Another Run at Taxing Carried Interest

By :: May 13th, 2010

TaxVox’s very first article—in October, 2007—was about congressional efforts to tax the compensation of hedge fund and private equity managers as ordinary income rather than capital gains. For three years now, the House has passed such a tax on this income, known as carried interest. And for three years the levy has died in the Senate.

Now it appears we are going to play out this little comedy once again. But I’m wondering if the outcome is going to be different this time. Why? Financial firms are, let us say, in somewhat bad odor these days. Their lobbyists are focused on watering down the massive financial reregulation bill working its way through Congress. And Senate Democrats, who have pledged to abide by so-called PAYGO budget rules, need money to offset the cost of extending dozens of expiring tax breaks

When it comes to tax cuts, the Senate’s idea of PAYGO has been “we go and your grandkids pay.” It is not likely to fund the $60 billion one-year cost of continuing to exempt 30 million middle-class households from the Alternative Minimum Tax. Nor will it offset the expense of liberalizing the estate tax (probably another $20 billion, depending on what Congress does), once that levy returns from its bizarre one-year hiatus in January. But, faced with a $1.3 trillion deficit, the Senate may pay to extend those expiring business tax breaks. And the Joint Committee on Taxation figures taxing carried interest as ordinary income will raise about $20 billion.       

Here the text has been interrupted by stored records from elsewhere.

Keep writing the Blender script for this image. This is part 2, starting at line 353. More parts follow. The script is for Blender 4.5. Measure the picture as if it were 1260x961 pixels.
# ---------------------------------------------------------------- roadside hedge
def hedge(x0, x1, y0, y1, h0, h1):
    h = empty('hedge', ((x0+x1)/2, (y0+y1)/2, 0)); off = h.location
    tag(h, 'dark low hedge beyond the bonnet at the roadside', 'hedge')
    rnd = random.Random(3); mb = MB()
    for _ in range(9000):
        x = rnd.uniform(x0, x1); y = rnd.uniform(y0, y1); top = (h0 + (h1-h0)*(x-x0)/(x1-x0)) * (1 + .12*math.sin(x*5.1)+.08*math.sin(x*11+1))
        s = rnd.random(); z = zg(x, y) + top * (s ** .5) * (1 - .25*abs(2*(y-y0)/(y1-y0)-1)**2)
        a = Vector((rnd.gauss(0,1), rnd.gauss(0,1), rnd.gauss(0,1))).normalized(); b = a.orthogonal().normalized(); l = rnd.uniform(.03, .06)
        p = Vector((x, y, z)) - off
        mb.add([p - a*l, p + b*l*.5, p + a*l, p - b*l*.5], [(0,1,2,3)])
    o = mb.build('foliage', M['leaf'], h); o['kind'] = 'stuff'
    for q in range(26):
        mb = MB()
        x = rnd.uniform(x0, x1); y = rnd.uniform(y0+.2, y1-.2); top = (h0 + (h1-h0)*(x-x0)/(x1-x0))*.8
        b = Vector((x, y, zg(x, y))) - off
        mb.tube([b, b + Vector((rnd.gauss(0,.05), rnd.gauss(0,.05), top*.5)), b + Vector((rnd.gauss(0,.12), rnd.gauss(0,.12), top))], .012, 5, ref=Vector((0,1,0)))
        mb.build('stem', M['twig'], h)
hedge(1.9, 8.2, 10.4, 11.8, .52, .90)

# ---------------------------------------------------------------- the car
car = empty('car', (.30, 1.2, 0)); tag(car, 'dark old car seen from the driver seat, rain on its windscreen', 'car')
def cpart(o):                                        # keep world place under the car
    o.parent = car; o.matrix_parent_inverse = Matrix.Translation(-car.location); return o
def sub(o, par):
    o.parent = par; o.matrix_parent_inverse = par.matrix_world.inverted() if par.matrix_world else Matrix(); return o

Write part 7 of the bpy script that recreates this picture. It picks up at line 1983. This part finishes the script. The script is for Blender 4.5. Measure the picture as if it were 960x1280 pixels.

There is one more reason why carried interest may take a hit this year. Given all the talk about a bank tax of some sort, financial firms may find themselves in the fiscal shark tank where it is every predator for himself. And somebody in the pool is going to get hit with a new tax. In that environment, the hedge funds may well be the chum. Office of Management and Budget Director Peter Orszag is among those who thinks so.

On the merits, this is an easy call. Carried interest is a hedge fund partner’s performance-based management fee cleverly disguised as a return on his invested capital. It is a triumph of form over substance, and it should be taxed as ordinary income. We’ll see if, after years of pretending otherwise, the Senate finally agrees.